## Data excerpt
###
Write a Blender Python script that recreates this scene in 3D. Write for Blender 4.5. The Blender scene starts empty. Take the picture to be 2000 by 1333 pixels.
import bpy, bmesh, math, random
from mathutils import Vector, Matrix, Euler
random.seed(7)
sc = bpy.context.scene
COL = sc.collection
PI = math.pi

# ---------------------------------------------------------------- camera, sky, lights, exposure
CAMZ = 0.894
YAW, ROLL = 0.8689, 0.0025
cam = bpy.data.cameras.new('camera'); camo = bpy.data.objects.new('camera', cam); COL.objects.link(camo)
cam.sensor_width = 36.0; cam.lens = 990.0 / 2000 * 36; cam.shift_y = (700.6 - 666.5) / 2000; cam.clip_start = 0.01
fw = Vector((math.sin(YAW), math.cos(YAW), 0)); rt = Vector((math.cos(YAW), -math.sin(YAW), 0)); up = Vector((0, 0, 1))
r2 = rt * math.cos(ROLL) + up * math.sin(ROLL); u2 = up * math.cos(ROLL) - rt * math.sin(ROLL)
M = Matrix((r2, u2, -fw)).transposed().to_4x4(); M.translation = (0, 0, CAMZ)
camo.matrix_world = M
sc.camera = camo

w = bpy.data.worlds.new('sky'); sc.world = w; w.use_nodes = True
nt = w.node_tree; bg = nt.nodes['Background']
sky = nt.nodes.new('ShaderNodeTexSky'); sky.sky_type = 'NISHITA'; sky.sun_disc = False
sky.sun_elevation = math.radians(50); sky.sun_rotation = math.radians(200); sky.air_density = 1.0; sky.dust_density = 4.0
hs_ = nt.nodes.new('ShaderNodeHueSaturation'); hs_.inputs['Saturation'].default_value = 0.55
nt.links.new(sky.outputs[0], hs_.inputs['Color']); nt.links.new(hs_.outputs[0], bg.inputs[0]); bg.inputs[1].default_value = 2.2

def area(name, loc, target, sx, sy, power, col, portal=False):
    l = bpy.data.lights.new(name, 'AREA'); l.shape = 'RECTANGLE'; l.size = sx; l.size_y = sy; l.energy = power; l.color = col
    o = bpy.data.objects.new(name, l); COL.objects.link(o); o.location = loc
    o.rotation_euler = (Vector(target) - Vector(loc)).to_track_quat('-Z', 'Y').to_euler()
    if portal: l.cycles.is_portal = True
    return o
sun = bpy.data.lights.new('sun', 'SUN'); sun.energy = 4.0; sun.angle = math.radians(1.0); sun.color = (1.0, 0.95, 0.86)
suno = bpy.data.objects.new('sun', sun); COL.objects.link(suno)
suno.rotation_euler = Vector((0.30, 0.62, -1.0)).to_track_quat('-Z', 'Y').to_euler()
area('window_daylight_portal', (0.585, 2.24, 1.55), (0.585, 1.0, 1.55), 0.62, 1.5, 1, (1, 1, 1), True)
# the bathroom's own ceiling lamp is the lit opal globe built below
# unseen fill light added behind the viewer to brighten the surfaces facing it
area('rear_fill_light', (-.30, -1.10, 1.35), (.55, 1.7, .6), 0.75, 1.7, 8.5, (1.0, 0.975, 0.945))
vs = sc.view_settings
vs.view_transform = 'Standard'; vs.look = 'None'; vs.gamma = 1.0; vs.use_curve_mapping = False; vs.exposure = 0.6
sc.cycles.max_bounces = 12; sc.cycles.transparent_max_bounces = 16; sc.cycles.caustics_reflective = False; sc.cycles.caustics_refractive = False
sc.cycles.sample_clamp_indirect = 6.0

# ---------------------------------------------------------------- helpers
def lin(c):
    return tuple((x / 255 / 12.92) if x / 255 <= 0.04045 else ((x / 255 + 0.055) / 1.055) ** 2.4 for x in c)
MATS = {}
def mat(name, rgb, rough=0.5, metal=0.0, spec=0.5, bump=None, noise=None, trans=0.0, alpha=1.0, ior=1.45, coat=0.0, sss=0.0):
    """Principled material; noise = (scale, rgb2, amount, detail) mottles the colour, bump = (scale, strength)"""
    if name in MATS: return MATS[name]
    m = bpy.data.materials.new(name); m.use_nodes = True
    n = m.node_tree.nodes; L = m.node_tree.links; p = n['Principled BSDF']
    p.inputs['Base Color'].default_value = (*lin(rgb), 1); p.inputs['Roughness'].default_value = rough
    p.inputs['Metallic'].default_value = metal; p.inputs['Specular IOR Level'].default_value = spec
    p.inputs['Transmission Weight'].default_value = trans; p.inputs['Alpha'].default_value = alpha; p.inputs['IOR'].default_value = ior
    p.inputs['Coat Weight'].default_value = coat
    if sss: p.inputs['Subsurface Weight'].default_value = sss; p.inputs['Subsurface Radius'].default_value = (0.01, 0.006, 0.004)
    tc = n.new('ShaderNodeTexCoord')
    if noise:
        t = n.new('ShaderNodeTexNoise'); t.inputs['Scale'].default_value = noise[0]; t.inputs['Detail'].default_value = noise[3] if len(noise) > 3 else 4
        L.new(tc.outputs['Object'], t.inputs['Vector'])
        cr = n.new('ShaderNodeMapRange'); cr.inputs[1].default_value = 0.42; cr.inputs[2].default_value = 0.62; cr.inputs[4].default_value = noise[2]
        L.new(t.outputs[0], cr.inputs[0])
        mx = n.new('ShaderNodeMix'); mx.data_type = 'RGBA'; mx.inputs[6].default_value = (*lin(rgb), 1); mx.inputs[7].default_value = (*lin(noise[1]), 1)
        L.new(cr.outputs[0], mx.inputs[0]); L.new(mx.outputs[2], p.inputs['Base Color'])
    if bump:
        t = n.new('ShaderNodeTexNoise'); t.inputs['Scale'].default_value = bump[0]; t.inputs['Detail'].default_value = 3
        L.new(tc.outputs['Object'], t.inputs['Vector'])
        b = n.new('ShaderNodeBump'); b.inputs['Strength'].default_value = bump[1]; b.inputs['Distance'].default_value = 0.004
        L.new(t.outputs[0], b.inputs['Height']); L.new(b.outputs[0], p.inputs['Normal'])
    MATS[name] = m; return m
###
## Exercise instructions
Without changing anything, quote the lines from the top of the data to the line that contains "PI = math.pi", including that line.

## Result of the exercise
Write a Blender Python script that recreates this scene in 3D. Write for Blender 4.5. The Blender scene starts empty. Take the picture to be 2000 by 1333 pixels.
import bpy, bmesh, math, random
from mathutils import Vector, Matrix, Euler
random.seed(7)
sc = bpy.context.scene
COL = sc.collection
PI = math.pi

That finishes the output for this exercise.